Westminster Abbey's part of Deerhurst hundred, which may have been separately administered from the mid-11th century, was not named as a separate hundred in the 12th-century Pipe Rolls, (fn. 8) and in 1276, though distinguished as a liberty, was not explicitly called a hundred. (fn. 9) Westminster hundred occurs by that name in 1303. (fn. 10)
While the hundred was a fragment of a larger one, some of its constituent parts were fragments of townships and may have originated in the division of single estates. Westminster Abbey's parts of the places named in Domesday as divided between the abbey and other tenants in chief can be identified in later sources: Hayden and Withy Bridge in Boddington; (fn. 11) Wightfield and Apperley and part of Deerhurst Walton in Deerhurst; (fn. 12) in Leigh, Evington; and in Tirley, Tirley Rye. (fn. 13) Between 1086 and 1327 Kemerton came wholly within Tewkesbury hundred, (fn. 14) and part of Bourton-on-the-Hill was transferred to Tewkesbury hundred apparently in the late 11th century. (fn. 15) After 1327 there was no change in the make-up of Westminster hundred until 1844, when Sutton-under-Brailes was transferred to Warwickshire. (fn. 16)

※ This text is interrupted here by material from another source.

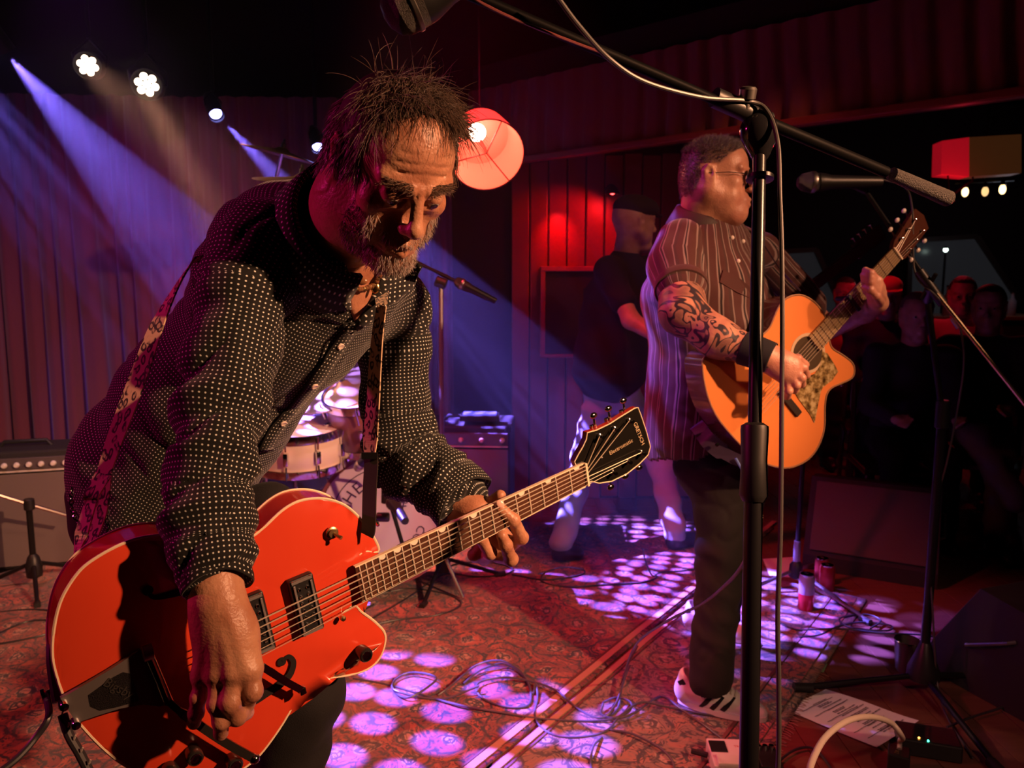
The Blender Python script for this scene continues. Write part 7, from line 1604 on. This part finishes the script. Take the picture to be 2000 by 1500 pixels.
# far loops by the drums
for pts, lb in (([(860,1112),(900,1100),(960,1098),(1000,1110),(985,1122),(930,1126),(880,1120),(850,1130),(800,1165),(740,1200),(700,1225)], 'coil of black cable on the red rug in front of the drums'),
                ([(1000,1122),(1060,1132),(1110,1128),(1140,1120),(1136,1112,.02),(1100,1108,.03),(1065,1118,.02),(1060,1136),(1110,1146),(1180,1142),(1250,1138),(1282,1128),(1275,1118)], 'thin cable loop among the violet light spots on the rug'),
                ([(1255,1072,.12),(1262,1100,.05),(1275,1125),(1290,1118),(1330,1115),(1370,1110)], 'stiff cable standing up behind the dark jeans'),
                ([(740,1160),(800,1150),(870,1160),(900,1180),(860,1200),(780,1210),(720,1220),(690,1205),(730,1180)], 'tangled black cable beneath the guitar neck'),
                ([(0,1195),(60,1190),(110,1195),(140,1210),(100,1235),(40,1250),(-20,1260)], 'black cable curling on the rug below the amplifier'),
                ([(-10,1240),(50,1215),(100,1212),(135,1228),(120,1255),(140,1275)], 'second black cable crossing below the amplifier'),
                ([(1560,1245),(1600,1240),(1640,1222),(1690,1215),(1740,1222),(1730,1232),(1660,1225),(1640,1208),(1690,1200),(1720,1212),(1700,1228)], 'coiled cable behind the steel cup'),
                ([(1520,1215),(1560,1230),(1640,1228),(1720,1236),(1800,1240),(1860,1250),(1920,1246)], 'black cable running past the steel cup'),
                ([(1880,1200),(1900,1185),(1950,1182),(1990,1195),(1960,1215),(1900,1212)], 'cable coil on the boards near the right edge'),
                ([(1660,1560),(1600,1470),(1560,1462),(1520,1490),(1500,1540)], 'thin black cable curving below the set list sheet'),
                ([(1840,1285),(1880,1275),(1930,1280),(1960,1300),(1920,1330),(1850,1320),(1820,1300),(1870,1290),(1940,1310)], 'dark cable heap beside the right stand hub'),
                ([(1850,1420),(1900,1400),(1960,1380),(2010,1350)], 'black cable in the dark lower right corner')):
    cable(pts, lb)
wt = MB().tube(crom([P(1580,1530,1.35), P(1585,1490,1.42), P(1612,1440,1.50), P(1655,1408,1.56), P(1700,1400,1.62), P(1740,1412,1.66), P(1762,1440,1.70), Vector((pb.x, pb.y-.01, .10)), Vector((pb.x, pb.y-.01, .075))], 8), .0062, 12).obj('cable', mat('pale_thick_cable', (.50,.40,.36), .45)); tag(wt, 'thick pale cable arching over the set list sheet', 'cable')
# guitar lead and strap tail from the orange guitar's tail pin
gl_ = MB().tube(crom([G(-.01, gpx(105,1372)[1], -TH/2), P(95,1400,.93), P(70,1440,.92), P(35,1480,.90), P(-10,1515,.88)], 6), .0042, 10).obj('guitar_lead', CABLE); tag(gl_, 'dark guitar lead leaving the tail of the orange guitar to the left', 'cable')
tl_ = MB().tube(crom([P(122,1395,.945), P(135,1435,.94), P(155,1470,.94), P(178,1515,.94)], 6), .0058, 10).obj('woven_cord', CABLE); tag(tl_, 'black cord with pale flecks hanging below the guitar tailpiece', 'cord')
for i in range(5):
    q = P(122+11*i+i*i*.6, 1392+24*i, .9345); MB().box(q, (.0018,.0012,.006), Matrix.Rotation(.4,3,'Y')).obj('fleck', mat('cream_fleck', (.7,.6,.55), .6), tl_, smooth=False)
# ---------------------------------------------------------------- stage haze
hz = mat('haze', (1,1,1)); nt = hz.node_tree; nt.nodes.remove(nt.nodes['Principled BSDF'])
vs = nt.nodes.new('ShaderNodeVolumeScatter'); vs.inputs['Density'].default_value = .024; vs.inputs['Anisotropy'].default_value = .35; vs.inputs['Color'].default_value = (1,1,1,1)
nt.links.new(vs.outputs[0], nt.nodes['Material Output'].inputs['Volume'])
o = MB().box((-1.55, 3.68, 1.37), (4.9, 1.90, 2.66)).obj('haze', hz, smooth=False)
tag(o, 'thin smoke hanging over the stage in the light beams', 'haze', kind='stuff')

The hundred continued to belong to Westminster Abbey, which held a twice-yearly court leet at Plaistow in Deerhurst, of which rolls survive, with large gaps, for the period c. 1386–1786. (fn. 17) The abbey's tenants in Moreton-in-Marsh, Bourton-on-the-Hill, Todenham, and Sutton-under-Brailes did not attend this court; view of frankpledge for them was at Moreton-in-Marsh. (fn. 18)

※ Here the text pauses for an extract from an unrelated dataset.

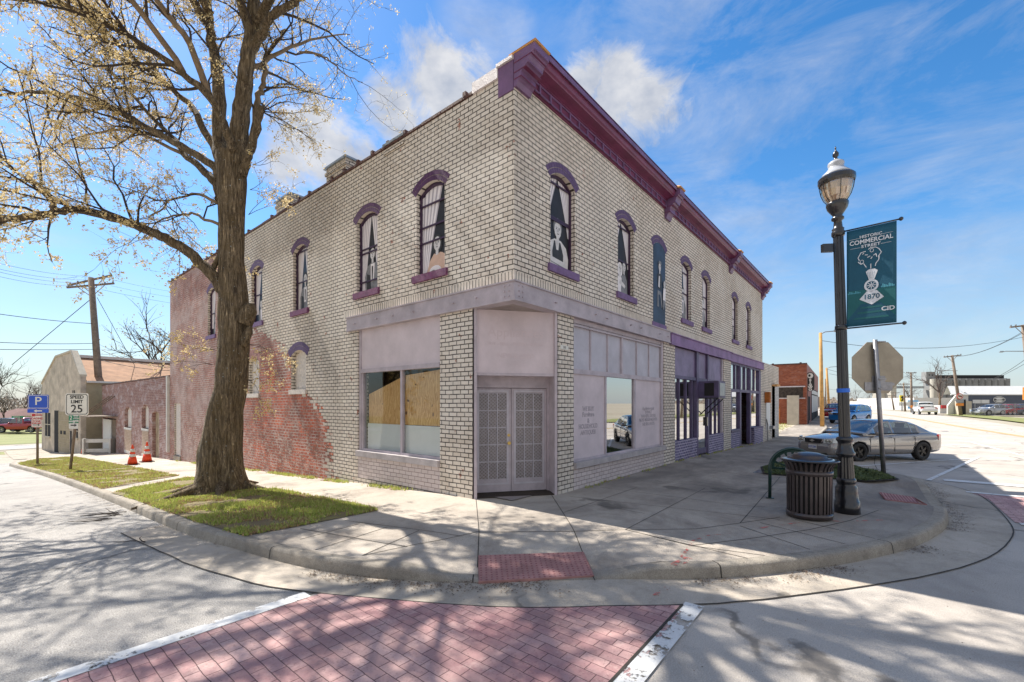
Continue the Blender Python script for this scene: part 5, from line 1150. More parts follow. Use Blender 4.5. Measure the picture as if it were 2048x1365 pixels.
# ---------------------------------------------------------------- vehicles
def solid_eval(o):
    dg = bpy.context.evaluated_depsgraph_get(); me = bpy.data.meshes.new_from_object(o.evaluated_get(dg)); o.modifiers.clear(); o.data = me
def vehicle(name, label, cat, loc, rot, kind, paint, group=None, rimm='alloy', detail=True, tailm=None):
    K = {'sedan': dict(L=4.75, w=.87, h=1.42, belt=.93, hood=.86, deck=.99, wb=(1.36, -1.34), r=.325, cab=(1.02, .22, -1.05, -1.78), rw=.57, gc=.2),
         'suv': dict(L=4.65, w=.93, h=1.72, belt=1.10, hood=1.05, deck=1.12, wb=(1.38, -1.35), r=.37, cab=(.95, .40, -1.75, -2.2), rw=.66, gc=.28),
         'pickup': dict(L=5.7, w=.98, h=1.86, belt=1.15, hood=1.1, deck=1.12, wb=(1.85, -1.75), r=.40, cab=(1.1, .6, -.65, -.85), rw=.68, gc=.35)}[kind]
    t = thing(name, label, cat, loc, rot, group); L2 = K['L'] / 2; w = K['w']; bl = K['belt']
    dk = K['deck'] if kind != 'pickup' else bl
    S = [(L2, w * .62, K['gc'] + .08, .50, .52), (L2 - .05, w * .80, K['gc'] + .02, K['hood'] - .22, K['hood'] - .16), (L2 - .25, w * .93, K['gc'], K['hood'] - .13, K['hood'] - .06), (L2 - .6, w * .985, K['gc'], K['hood'] - .07, K['hood'] + .01),
         (K['cab'][0] + .1, w, K['gc'], bl - .06, bl + .02), (.3, w, K['gc'], bl - .03, bl), (-.6, w, K['gc'], bl, bl + .01), (K['cab'][3] + .15, w, K['gc'], bl + .02, dk + .01), (-L2 + .35, w * .975, K['gc'] + .03, dk - .06, dk + .01), (-L2 + .07, w * .90, K['gc'] + .08, dk - .12, dk - .02), (-L2, w * .78, K['gc'] + .15, dk - .35, dk - .30)]
    rows = []
    for x, ww, zb, zs, zt in S:
        h = [(0, zb), (.78 * ww, zb), (.95 * ww, zb + .05), (ww * .99, zb + .3 * (zs - zb)), (ww, zb + .62 * (zs - zb)), (.965 * ww, zs - .02), (.86 * ww, zs + .5 * (zt - zs)), (.45 * ww, zt), (0, zt + .012)]
        rows.append([(x, a, z) for a, z in h] + [(x, -a, z) for a, z in h[-2:0:-1]])
    n = 16; b = MB(); b.add([v for r in rows for v in r], [(i * n + k, i * n + (k + 1) % n, (i + 1) * n + (k + 1) % n, (i + 1) * n + k) for i in range(len(rows) - 1) for k in range(n)] + [tuple(range(n))[::-1], tuple(range((len(rows) - 1) * n, len(rows) * n))])
    body = b.build('body', [M[paint], M['dark']], t, True, True)
    bmx = bmesh.new(); bmx.from_mesh(body.data); bmesh.ops.recalc_face_normals(bmx, faces=bmx.faces); bmx.to_mesh(body.data); bmx.free()
    sd_ = body.modifiers.new('s', 'SUBSURF'); sd_.levels = sd_.render_levels = 2
    cut = MB()
    for x in K['wb']:
        for sg in (-1, 1): cut.tube([(x, sg * (w - .24), K['r']), (x, sg * (w + .2), K['r'])], K['r'] * 1.17, 28)
    if kind == 'pickup': cut.box(-L2 + .08, K['cab'][3] - .05, -w + .1, w - .1, .75, 2)
    co = cut.build('cut', M['dark'], t, False, True); bmx = bmesh.new(); bmx.from_mesh(co.data); bmesh.ops.recalc_face_normals(bmx, faces=bmx.faces); bmx.to_mesh(co.data); bmx.free()
    bo = body.modifiers.new('b', 'BOOLEAN'); bo.object = co; bo.operation = 'DIFFERENCE'; bo.solver = 'EXACT'
    bpy.context.view_layer.update(); solid_eval(body); cm = co.data; bpy.data.objects.remove(co); body.data.polygons.foreach_set('use_smooth', [True] * len(body.data.polygons))
    # cabin shell: painted faces with glass faces in one loft, split into two parts
    CS = {'sedan': ([(1.14, .95), (.98, 1.03), (.62, 1.23), (.32, 1.355), (.10, 1.40), (-.10, 1.415), (-.19, 1.418), (-.55, 1.415), (-.95, 1.375), (-.99, 1.37), (-1.22, 1.30), (-1.36, 1.245), (-1.68, 1.08), (-1.86, .99)], (.98, .32), (-1.24, -1.68), [(.80, -.10), (-.19, -.95), (-.99, -1.22)]),
          'suv': ([(1.10, 1.12), (.95, 1.2), (.68, 1.45), (.42, 1.64), (.20, 1.69), (-.08, 1.71), (-.18, 1.715), (-.6, 1.72), (-1.02, 1.71), (-1.12, 1.705), (-1.55, 1.68), (-1.85, 1.64), (-2.08, 1.40), (-2.22, 1.13)], (.95, .42), (-1.85, -2.1), [(.82, -.08), (-.18, -1.02), (-1.12, -1.75)]),
          'pickup': ([(1.22, 1.18), (1.08, 1.26), (.86, 1.52), (.64, 1.74), (.45, 1.82), (.2, 1.85), (.10, 1.86), (-.2, 1.86), (-.38, 1.85), (-.55, 1.83), (-.68, 1.76), (-.74, 1.45), (-.80, 1.18)], (1.08, .64), (-.66, -.76), [(.98, .2), (.10, -.50)])}[kind]
    cs, ws_, rw_, sw = CS; z0 = bl - .06; hh0 = K['h']; wb = w * .92; rwid = K['rw'] * w / .87; st_ = []
    for x, zt_ in cs:
        def wz(z): return wb - (wb - rwid) * max(0, (z - z0) / (hh0 - z0)) ** 1.1
        za = z0 + .09; zb_ = max(za, zt_ - .085); zc_ = max(zb_ + .0, zt_ - .035)
        zb_ = max(zb_, za); h = [(wz(z0), z0), (wz(za), min(za, zt_)), (wz(zb_), min(zb_, zt_)), (wz(zc_) - .035, min(zc_ + .012, zt_)), (wz(zt_) * .62, zt_), (0, zt_ + .012)]
        st_.append([(x, y, z) for y, z in h] + [(x, -y, z) for y, z in h[-2::-1]])
    nr = 11; bp_, bg_ = MB(), MB()
    for i in range(len(cs) - 1):
        xm_ = (cs[i][0] + cs[i + 1][0]) / 2
        for r_ in range(nr - 1):
            q = [st_[i][r_], st_[i][r_ + 1], st_[i + 1][r_ + 1], st_[i + 1][r_]]; rr_ = r_ if r_ < 5 else 9 - r_
            gls = (rr_ == 1 and any(b1 < xm_ < a1 for a1, b1 in sw)) or (rr_ >= 3 and (ws_[1] < xm_ < ws_[0] or rw_[1] < xm_ < rw_[0]))
            (bg_ if gls else bp_).add(q, [(0, 1, 2, 3)])
    for m_, nm, mt in ((bp_, 'roof', M[paint]), (bg_, 'windows', M['carglass'])):
        o = m_.build(nm, mt, t, True, True); bmx = bmesh.new(); bmx.from_mesh(o.data); bmesh.ops.remove_doubles(bmx, verts=bmx.verts, dist=.0005); bmesh.ops.recalc_face_normals(bmx, faces=bmx.faces); bmx.to_mesh(o.data); bmx.free(); o.data.polygons.foreach_set('use_smooth', [True] * len(o.data.polygons))
        if nm == 'roof': md = o.modifiers.new('s', 'SOLIDIFY'); md.thickness = .022; md.offset = -1
    b = MB()
    for sg in (-1, 1): b.tube([(sw[0][0] + .06, sg * (wb - .008), z0 + .085), (0, sg * (wb - .008), z0 + .085), (sw[-1][1] - .02, sg * (wb - .008), z0 + .085)], .014, 5)
    b.build('window_trim', M['dark'], t, False, True); xa, xd = sw[0][0] + .1, sw[-1][1]
    # inside: seats so that the glass is not empty
    b = MB()
    for x in ((.05, -.85) if kind != 'pickup' else (.1,)):
        for sg in (-1, 1):
            b.box(x - .18, x - .02, sg * .36 - .24, sg * .36 + .24, .45, bl + .18); b.box(x - .16, x - .05, sg * .36 - .12, sg * .36 + .12, bl + .2, bl + .36)
    b.box(xa - .55, xa - .2, -w * .75, w * .75, .6, bl - .10); b.box(xd, xa, -w * .8, w * .8, .35, .45); b.build('seats', M['seat'], t, False, True)
    # wheels
    for x in K['wb']:
        for sg in (-1, 1):
            R = K['r']; Mx = Matrix.Translation((x, sg * (w - .10), R)) @ Matrix.Rotation(-sg * math.pi / 2, 4, 'X')
            b = MB(Mx); b.lathe([(R * .62, -.10), (R * .9, -.11), (R * .985, -.085), (R, -.03), (R, .03), (R * .985, .085), (R * .9, .105), (R * .66, .10), (R * .64, .04)], 32)
            wh = b.build('wheel', M['tyre'], t, True, True)
            b = MB(Mx); b.lathe([(R * .64, .02), (R * .66, .098), (R * .60, .09), (R * .56, .03), (.001, .028)], 28)
            for k2 in range(5):
                a = k2 * 1.2566; u = Vector((math.cos(a), math.sin(a), 0)); v = Vector((-math.sin(a), math.cos(a), 0))
                b.prism([u * .05 - v * .035 + Vector((0, 0, .03)), u * R * .60 - v * .028 + Vector((0, 0, .03)), u * R * .60 + v * .028 + Vector((0, 0, .03)), u * .05 + v * .035 + Vector((0, 0, .03))], (0, 0, .045))
            b.lathe([(.06, .03), (.06, .085), (.02, .09)], 12); b.build('rim', M[rimm], wh, False, True)
    # lamps, grille, plate
    hz = K['hood'] - .22
    for sg in (-1, 1):
        b = MB(); y0, y1 = sg * w * .46, sg * w * .90
        f = [(L2 - .045, y0, hz - .02), (L2 - .06, y0, hz + .13), (L2 - .34, y1 + sg * .012, hz + .17), (L2 - .30, y1 + sg * .012, hz + .02), (L2 - .10, sg * w * .80, hz + .0), (L2 - .14, sg * w * .78, hz + .165)]
        b.add(f, [(0, 4, 5, 1), (4, 3, 2, 5)]); o = b.build('headlight', M['lamp'], t, False, True); md = o.modifiers.new('s', 'SOLIDIFY'); md.thickness = .05; md.offset = 0
        for yy in (.58, .72):
            b = MB(basis((L2 - .055 - .11 * (yy - .5), sg * w * yy, hz + .07), (0, 1, 0), (0, 0, 1))); b.lathe([(.055, 0), (.05, .03), (.02, .035)], 14); b.build('bulb', M['chrome'], o, True, True)
        b = MB(); zt_ = dk - .10; b.prism([(-L2 + .025, sg * w * .62, zt_ - .20), (-L2 + .06, sg * w * .84, zt_ - .20), (-L2 + .30, sg * w * .955, zt_ - .20), (-L2 + .3, sg * w * .7, zt_ - .20)][::sg], (0, 0, .20)); b.build('tail_light', M['tail'], t, False, True)
    b = MB(); b.prism([(L2 - .03, -w * .42, hz + .12), (L2 - .03, w * .42, hz + .12), (L2 - .0, w * .34, hz - .02), (L2 - .0, -w * .34, hz - .02)], (.012, 0, 0)); gr = b.build('grille', M['dark'], t, False, True)
    if kind == 'sedan' and detail:
        b = MB(); c0 = Vector((L2 + .02, 0, hz + .055)); 
        b.prism([c0 + Vector((0, y, z)) for y, z in ((-.10, -.015), (-.045, -.015), (-.035, -.04), (.045, -.04), (.05, -.015), (.10, -.015), (.09, .015), (.045, .015), (.035, .04), (-.045, .04), (-.05, .015), (-.09, .015))], (.012, 0, 0)); b.build('emblem', M['chrome'], gr, False, True)
        b = MB(); b.prism([(L2 - .02, -w * .44, hz + .14), (L2 - .02, w * .44, hz + .14), (L2 - .02, w * .43, hz + .115), (L2 - .02, -w * .43, hz + .115)], (.02, 0, 0)); b.build('trim', M['silver'], gr, False, True)
        pl = MB(); pl.box(L2 + .0, L2 + .02, -.16, .16, .40, .56); po = pl.build('licence_plate', M['board'], t, False, True); text('LD7 Z8K', .085, M['signblue'], basis((L2 + .022, 0, .475), (0, 1, 0), (0, 0, 1)), po, abs_=False)
        b = MB(); b.box(L2 - .16, L2 - .02, -w * .6, w * .6, .24, .33); b.build('air_intake', M['dark'], t, False, True)
        for sg in (-1, 1):
            for x in (.02, -1.02): b = MB(); b.tube([(x + .09, sg * (w + .0), .84), (x + .05, sg * (w + .025), .845), (x - .05, sg * (w + .025), .845), (x - .09, sg * (w + .0), .84)], .014, 6); b.build('door_handle', M['silver'], t, True, True)
            b = MB(); b.box(-.95, .95, sg * (w - .01) - .012, sg * (w - .01) + .018, .515, .545); b.build('side_moulding', M['bumper'], t, False, True)
            b = MB()
            for x, zz in ((.92, 1), (-.10, 1), (-.98, 1)): b.box(x - .003, x + .003, sg * w - .014, sg * w - .0005, .34, bl - .12)
            b.build('door_gap', M['dark'], t, False, True)
    if kind == 'suv':
        b = MB(); [b.box(L2 - .03, L2 + .005, -w * .40 + k2 * .11, -w * .40 + k2 * .11 + .06, hz - .0, hz + .13) for k2 in range(7)]; b.build('grille_slot', M['chrome'], gr, False, True)
    for sg in (-1, 1):
        b = MB(); c0 = (xa - .22, sg * (w + .06), bl + .06); b.lathe([(.02, -.10), (.07, -.085), (.085, -.03), (.08, .04), (.03, .07)], 12, 0, c0); b.box(c0[0] - .03, c0[0] + .03, min(sg * (w - .1), c0[1]), max(sg * (w - .1), c0[1]), bl - .02, bl + .03); b.build('mirror', M[paint], t, True, True)
    if kind == 'pickup': b = MB(); b.box(-L2 - .02, -L2 + .1, -w * .9, w * .9, .42, .58); b.build('rear_bumper', M['chrome'], t, False, True)
    return t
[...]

This separation was reflected, by the early 18th century, in the partition of the hundred between upper and lower divisions: in 1716 there was a separate high constable for each, (fn. 19) and the divisions were also separate fiscal (fn. 20) and censal units. (fn. 21) The histories of the parishes in the lower division are not included in the present volume. Of the parishes in the upper division, the history of Sutton-under-Brailes is contained in a volume on Warwickshire, (fn. 22) and that of Bourton-on-the-Hill in the present volume (fn. 23) as part of Tewkesbury hundred.